I don't know where I heard of Exciting Choice #1, THE LITTER KWITTER, but let me say I was immediately delighted by the enormously clever title. (I also love anything made with "krab" and all things sold in "shoppes.") So I ponied up the $50 in the hopes that, as promised on the box, I would soon  -- "EIGHT WEEKS OR LESS!" -- be smell, mess, and germ free!  (Well, technically, *I* might still be smelly and germy, but you know what I mean.)

That cat totally is like, "What the *(&$ are YOU looking at? Are you actually watching me go to the bathroom? What kind of a creep are you?! See my left paw? I am two seconds away from scratching out your creepy prying eyes!!!"
For $50, you don't get just the LITTER KWITTER, you also get a training DVD! My husband and I settled in eagerly to watch how this device would transform our cats from dull, ordinary litter-box-using cats into ultra-clever toilet-using cats. The way this little gem works in theory is through a system of rings placed at different training stages into a toilet-shaped bowl. Er, see, in Stage 1, you place the adorably toilet-shaped bowl on the floor, and insert the first of three rings. This stage is designed to get the cats used to going into the the bowl. A rather shallow bowl. A bowl that is far shallower than the good old-fashioned box they've been using. The cats and I didn't make it past Stage 1. (For the benefit of those who don't have cats: when cats do a wee or a poo, they bury it, sometimes with great vigor. A normal litter box, with its tall sides, contains forcefully buried "business" quite well. The LITTER KWITTER, with its stupid shallow bowl, does not.) I promptly kwit the kwitter.

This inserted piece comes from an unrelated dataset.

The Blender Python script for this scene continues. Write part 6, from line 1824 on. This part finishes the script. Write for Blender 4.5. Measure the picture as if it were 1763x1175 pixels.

Sadder but wiser, I resigned myself...OH, WAIT! No I didn't! Undeterred and, apparently, flush with cash (haha, "flush") I shelled out even more money for Exciting Choice #2 (haha, "#2"), the CAT GENIE. No silly rings and toilet training. No, sir! This system promised to be far superior. This setup has deep bowl (see "wiser," above) and, even better, attaches via some complicated-looking nonsense that I let my husband deal with to the plumbing. Instead of ordinary litter, you fill the bowl with washable granules that, after your cat has soiled them, are sifted and cleaned by some complicated-sounding process I didn't pay much attention to. All I cared about was that, in theory, the CAT GENIE would spare me the odious task of scooping once and for all.

This annoyed-looking cat that I suspect has been Photoshopped into the Cat Genie is not mine. This image is from the Cat Genie website. Wanna know why I can't use an original picture? Because mine won't get in it! 
Maybe it's called Cat "GENIE" because if there was a genie floating around, you'd have to waste (haha, "waste") one of your precious three wishes to get your cat to use this thing. As you can see from the picture above, even the creators couldn't find an actual cat that will get in it. At least they chose an irritated cat (note the flattened ears and frowny face) to Photoshop into the device. So that's pretty accurate.

My cats were both irritated and alarmed by the Cat Genie. I vaguely recall that the instructions say you shouldn't turn it on at first while they're in the room, but I ignored that and did a test wash while they peered around me curiously. Once that baby kicked in and started whirring and clacking, the cats tore away in a panic. So, technically, it's probably my fault that now, about a year later, only Capt. Nap will use it -- rarely. Squeaky avoids it altogether.

I refuse to give up hope, though. If I can get them to use it, life certainly would be easier. I've rededicated myself to "training" them, this time following the instructions to the letter. The results so far have been...not so encouraging. But it's been only a week. I know Capt. Nappy Sweetiekins and SqueakyWeekie Cutiepie can do it for Mommy! Can't you, my wittle kitties?

"Hey! Go away! Can't we have a little privacy? We're trying to go to the bathroom!"